- 3D scene scripts -
■ ■ ■ ■

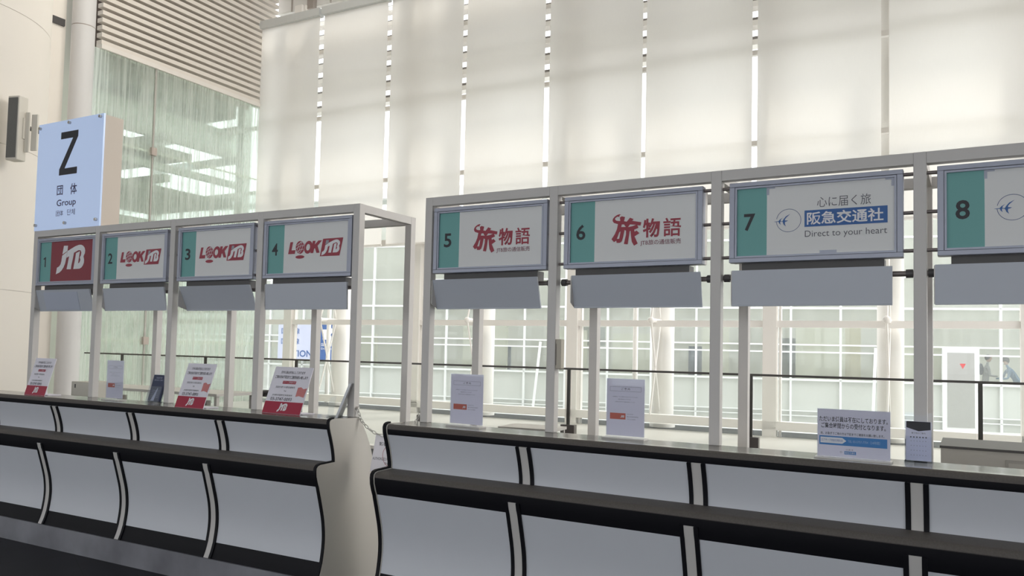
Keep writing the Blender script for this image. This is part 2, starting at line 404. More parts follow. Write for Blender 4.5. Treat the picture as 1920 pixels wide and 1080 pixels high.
tw = thing('steel_stair_tower', 'pale steel frame of a stair tower behind the streaked glass', 'steel frame', W, (-14.5, 0, 0))
M_tw = mat('tower_steel', (.62, .63, .58), .6); M_twd = mat('tower_dark', (.36, .36, .33), .7); M_twp = mat('tower_panel', (.66, .70, .63), .6)
for x, y in ((.55, .62), (.55, -4.9), (-3.2, .62), (-3.2, -4.9)): MB().box(x - .14, x + .14, y - .14, y + .14, 0, 13).build('post', M_tw, tw)
for z in (2.6, 4.4, 5.9, 7.0, 7.9):
    MB().box(-3.3, .7, -.06 + .62, .06 + .62, z - .12, z + .1).build('cross_beam', M_tw, tw)
    MB().box(-3.3, .7, -2.2, -2.0, z - .10, z + .08).build('cross_beam', M_tw, tw)
for z in (3.4, 6.3, 7.15): MB().box(-.06, .10, -4.9, .9, z - .09, z + .09).build('long_beam', M_tw, tw)
MB().box(.0, .05, -4.9, .9, 7.25, 7.85).build('guard_panel', M_twp, tw)
MB().box(-3.2, .3, -4.8, .5, 5.55, 5.72).build('landing', M_twd, tw)
MB().box(-3.2, .3, -4.8, -1.0, 6.62, 6.80).build('landing', M_twd, tw)
MB().box(-3.2, .3, -4.8, .5, 8.2, 8.9).build('landing', M_twd, tw)
MB().box(-3.3, -3.2, -4.9, .6, 0, 5.4).build('back_panel', M_twp, tw)

t = thing('round_column', 'huge cream round column at the left edge', 'column', W, (-8.663, -10.338, 0))
for a, b in ((.0, 2.235), (2.243, 4.206), (4.214, 6.075), (6.083, 13.4)): MB().lathe([(1.6, a), (1.6, b)], 96).build('shaft_casing', M_column, t, True)
MB().lathe([(1.592, .01), (1.592, 13.39)], 64).build('seam', mat('seam_grey', (.60, .56, .51), .6), t, True)
t = thing('slim_column', 'slim white round column at the near end of the streaked glass wall', 'column', W, (-12.294, -5.566, 0))
MB().bar((0, 0, 0), (0, 0, 8.355), .231, 40).build('shaft', M_duct, t, True)
MB().bar((0, 0, 8.375), (0, 0, 13.4), .231, 40).build('shaft', M_duct, t, True)
MB().bar((0, 0, 8.35), (0, 0, 8.38), .226, 40).build('joint', mat('joint_brown', (.35, .30, .27), .6), t, True)
t = thing('wall_slab', 'plain cream wall strip between the huge column and the slim column', 'wall panel', W, (-12.75, -5.75, 0))
MB().box(-.15, .12, -5, 0, 0, 13.35).build('slab', M_column, t)
MB().box(.12, .17, -2.2, -.05, 8.35, 8.50).build('bracket', M_dark, t)

# loudspeaker on the huge column
t = bpy.data.objects.new('column_loudspeaker', None); col.objects.link(t); t.location = (-6.70, 10.58, 3.96); t.rotation_euler = (0, 0, -.232)
t['label'] = 'slim cream loudspeaker bracketed to the huge round column'; t['category'] = 'loudspeaker'
M_spk = mat('speaker_cream', (.74, .70, .62), .5)
MB().box(-.10, .085, -.02, .13, 0, .87).build('cabinet', M_spk, t, bevel=.012)
MB().box(-.085, .065, -.027, -.018, .03, .84).build('grille', mat('speaker_grille', (.16, .16, .15), .8, noise=.3, scale=160), t)
MB().box(.085, .10, .05, .12, .30, .58).build('back_plate', M_spk, t)
MB().box(.10, .16, .08, .10, .12, .66).build('bracket_arm', M_spk, t)
MB().box(.16, .25, .12, .145, .15, .64).build('bracket_arm', M_spk, t)
MB().bar((.0, .12, .5), (-.05, .70, .5), .03).build('bracket_stem', M_dark, t)

# ------------------------------------------------------------------ glass balustrade
bs = thing('glass_balustrade', 'long glass balustrade with a thin dark handrail behind the counters', 'balustrade', RL, (0, 0, 0))
MB().box(-12.2, 8.0, -.025, .025, 1.318, 1.345).build('handrail', mat('rail_brown', (.10, .09, .08), .4), bs)
posts = [-11.1, -8.9, -6.81, -4.29, -1.93, .51, 2.97, 5.43, 7.9]
for i, x in enumerate(posts):
    MB().box(x - .022, x + .022, -.03, .0, .56, 1.32).build('post', mat('post_bronze', (.07, .065, .055), .4), bs)
    MB().box(x - .10, x + .10, -.05, .05, .0, .565).build('clamp', mat('clamp_grey', (.15, .13, .12), .35, .4), bs)
    if i < len(posts) - 1: MB().box(x + .04, posts[i + 1] - .04, -.006, .006, .05, 1.31).build('glass_panel', M_rail_glass, bs)
struct(MB().box(-12.2, 8, -.09, .09, 0, .05).build('trim_1', M_frame), RL)

# ------------------------------------------------------------------ check-in counters
def off(p, d):
    out = []
    for i in range(len(p)):
        a = Vector(p[max(i - 1, 0)]); b = Vector(p[min(i + 1, len(p) - 1)]); t_ = (b - a).normalized()
        n_ = Vector((t_.y, -t_.x))   # outward = towards -v for a downward run
        out.append((p[i][0] + n_.x * d, p[i][1] + n_.y * d))
    return out
def smooth(p, k=4):
    out = []
    for i in range(len(p) - 1):
        p0 = p[max(i - 1, 0)]; p1 = p[i]; p2 = p[i + 1]; p3 = p[min(i + 2, len(p) - 1)]
        for j in range(k):
            t_ = j / k
            out.append(tuple(.5 * (2 * b + (c - a) * t_ + (2 * a - 5 * b + 4 * c - d) * t_ ** 2 + (-a + 3 * b - 3 * c + d) * t_ ** 3) for a, b, c, d in zip(p0, p1, p2, p3)))
    out.append(p[-1]); return out
HC = 1.122
P_up = smooth([(-.238, 1.06), (-.216, 1.0), (-.198, .94), (-.188, .89), (-.186, .857)])
P_nose = [(-.205, 1.122), (-.228, 1.120), (-.241, 1.114), (-.245, 1.104), (-.244, 1.092)]
P_band = [(-.244, 1.094), (-.242, 1.075), (-.237, 1.06)]
P_ledge = [(-.186, .857), (-.318, .853), (-.336, .848), (-.346, .838), (-.348, .822)]
P_lband = [(-.348, .824), (-.345, .79), (-.332, .75), (-.320, .722)]
P_low = smooth([(-.321, .724), (-.290, .62), (-.264, .52), (-.253, .43), (-.255, .35), (-.268, .262)])
P_base = smooth([(-.268, .264), (-.284, .21), (-.303, .165)])
BACK = [(.303, .165), (.300, .34), (.266, .479), (.211, .756), (.157, .915), (.114, 1.0), (.065, 1.08), (.045, 1.108), (.02, 1.1185)]
def shell(p, th): return p + off(p, -th)[::-1]
def counter(row, label, u0, u1, divs, ends):
    t = thing('check_in_counter', label, 'counter', row, (0, 0, 0), 'curved check-in counters')
    full = P_nose + P_band[1:] + P_up[1:] + P_ledge[1:] + P_lband[1:] + P_low[1:] + P_base[1:]
    core = off(full, -.022)
    core = [c for c in core if True]
    MB().ext([(-.19, 1.09), (-.205, 1.05), (-.165, .95), (-.15, .83), (-.30, .82), (-.29, .74), (-.235, .55), (-.225, .40), (-.24, .25), (-.27, .165), (.28, .165), (.24, .479), (.19, .756), (.09, 1.0), (.03, 1.09)], u0 + .03, u1 - .03).build('carcass', M_end, t)
    MB().ext([(-.227, 1.122), (-.227, 1.093), (.03, 1.093), (.05, 1.112), (.03, 1.122)], u0 + .004, u1 - .004).build('countertop', M_top, t)
    MB().ext([(-.2265, 1.1222), (-.236, 1.1185), (-.242, 1.112), (-.245, 1.104), (-.244, 1.093), (-.2265, 1.093)], u0 + .004, u1 - .004).build('counter_edge', M_ledge, t)
    MB().ext(shell(P_band, .03), u0 + .005, u1 - .005).build('nose_band', M_black, t)
    MB().ext(P_ledge + [(-.330, .822), (-.186, .835)], u0 + .005, u1 - .005).build('ledge', M_ledge, t)
    MB().ext(shell(P_lband, .03), u0 + .005, u1 - .005).build('ledge_band', M_black, t)
    MB().ext(shell(P_base, .02), u0 + .005, u1 - .005).build('base_band', M_black, t)
    MB().box(u0 + .024, u1 - .024, -.315, -.30, 0, .165).build('kick_plate', M_steel, t)
    MB().box(u0 + .03, u1 - .03, -.30, .28, 0, .165).build('plinth', M_dark, t)
    cuts = [u0] + divs + [u1]
    for a, b in zip(cuts, cuts[1:]):
        aa = a + (.02 if a in divs else .012); bb = b - (.02 if b in divs else .012)
        MB().ext(shell(P_up, .015), aa, bb).build('upper_panel', M_panel, t)
        MB().ext(shell(P_low, .015), aa, bb).build('lower_panel', M_panel, t)
    lowall = P_lband[2:] + P_low[1:] + P_base[1:]
    lowall = [(v, z) for v, z in lowall if z < .79]
    for d in divs:
        for prof in (P_up, [(-.341, .785)] + lowall):
            po = off(prof, .006)
            MB().ext(po + off(prof, -.012)[::-1], d - .024, d + .024).build('divider_strip', M_strip, t)
            po = off(prof, .009)
            for s_ in (-1, 1):
                MB().ext(po + off(prof, -.012)[::-1], d + s_ * .034 - .0105, d + s_ * .034 + .0105).build('divider_edge', M_black, t)
    for e, sgn in ends:
        th = .022
        a, b = (e - th, e) if sgn > 0 else (e, e + th)
        MB().ext(off(full, .004) + [(-.304, 0), (.31, 0)] + BACK, a, b).build('end_panel', M_end, t)
        a, b = (e - .020, e - .002) if sgn > 0 else (e - .004, e + .016)
        MB().ext(off(full, .013) + off(full, -.008)[::-1], a, b).build('edge_trim', M_black, t)
    return t
counter(RA, 'far curved white counter with black bands and a cream end panel', -1.4, 3.575, [-.02 - .05, .785, 1.693, 2.610], [(3.575, 1)])
counter(RB, 'near curved white counter with black bands running off the right edge', -.075, 4.6, [.858, 1.795, 2.727, 3.65], [(-.075, -1)])

# ------------------------------------------------------------------ sign frames
PW = .053; HT = 2.503; DB = .570
def frame(row, label, us):
    t = thing('sign_frame', label, 'frame', row, (0, 0, 0), 'steel post frames over the counters')
    for u in us:
        MB().box(u, u + PW, 0, PW, HC, HT).build('front_post', M_post, t, bevel=.002)
        MB().box(u, u + PW, DB, DB + PW, 0, HT).build('rear_post', M_post, t, bevel=.002)
        MB().box(u + .002, u + PW - .002, PW, DB, HT - PW, HT - .001).build('cross_beam', M_post, t)
    for a, b in zip(us, us[1:]):
        MB().box(a + PW + .0006, b - .0006, .0004, PW - .0004, HT - PW, HT - .0006).build('front_beam', M_post, t)
        MB().box(a + PW, b, DB + .001, DB + PW - .001, HT - PW, HT - .001).build('rear_beam', M_post, t)
    return t
frame(RA, 'far white square steel frame holding the signs left of the gap', [0, .838, 1.739, 2.645, 3.499])
fB = frame(RB, 'near white square steel frame holding the signs right of the gap', [0, .863, 1.785, 2.703, 3.62, 4.5])

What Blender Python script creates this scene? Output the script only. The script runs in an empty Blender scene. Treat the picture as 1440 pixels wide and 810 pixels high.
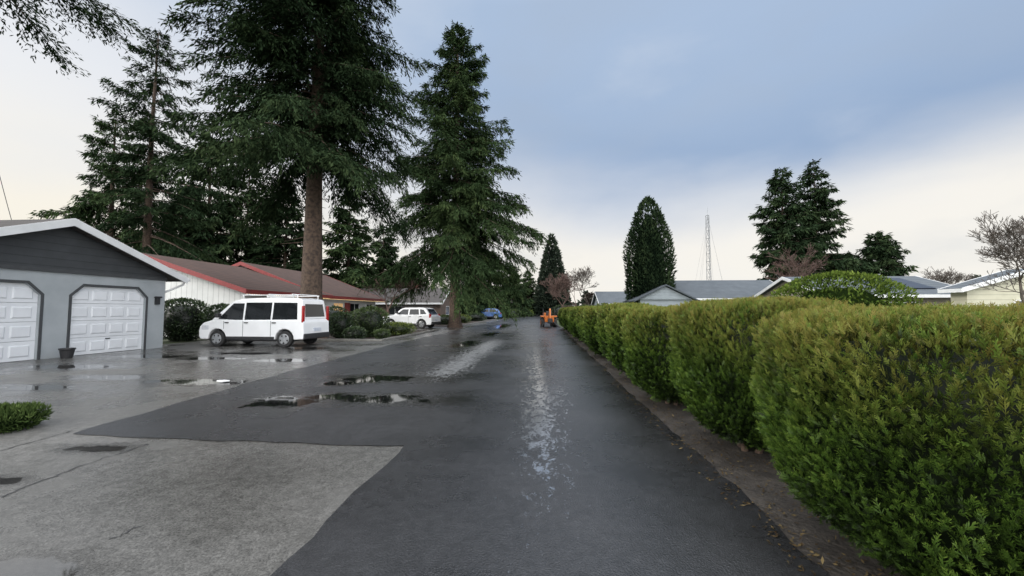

■ ■ ■ ■

- Stated task -
Omit every picture, and please return the entries exactly from the first line through the line with "5.4).build('back_panel', M_twp, tw)", both included.

- Full answer -
Keep writing the Blender script for this image. This is part 2, starting at line 404. More parts follow. Write for Blender 4.5. Treat the picture as 1920 pixels wide and 1080 pixels high.
tw = thing('steel_stair_tower', 'pale steel frame of a stair tower behind the streaked glass', 'steel frame', W, (-14.5, 0, 0))
M_tw = mat('tower_steel', (.62, .63, .58), .6); M_twd = mat('tower_dark', (.36, .36, .33), .7); M_twp = mat('tower_panel', (.66, .70, .63), .6)
for x, y in ((.55, .62), (.55, -4.9), (-3.2, .62), (-3.2, -4.9)): MB().box(x - .14, x + .14, y - .14, y + .14, 0, 13).build('post', M_tw, tw)
for z in (2.6, 4.4, 5.9, 7.0, 7.9):
    MB().box(-3.3, .7, -.06 + .62, .06 + .62, z - .12, z + .1).build('cross_beam', M_tw, tw)
    MB().box(-3.3, .7, -2.2, -2.0, z - .10, z + .08).build('cross_beam', M_tw, tw)
for z in (3.4, 6.3, 7.15): MB().box(-.06, .10, -4.9, .9, z - .09, z + .09).build('long_beam', M_tw, tw)
MB().box(.0, .05, -4.9, .9, 7.25, 7.85).build('guard_panel', M_twp, tw)
MB().box(-3.2, .3, -4.8, .5, 5.55, 5.72).build('landing', M_twd, tw)
MB().box(-3.2, .3, -4.8, -1.0, 6.62, 6.80).build('landing', M_twd, tw)
MB().box(-3.2, .3, -4.8, .5, 8.2, 8.9).build('landing', M_twd, tw)
MB().box(-3.3, -3.2, -4.9, .6, 0, 5.4).build('back_panel', M_twp, tw)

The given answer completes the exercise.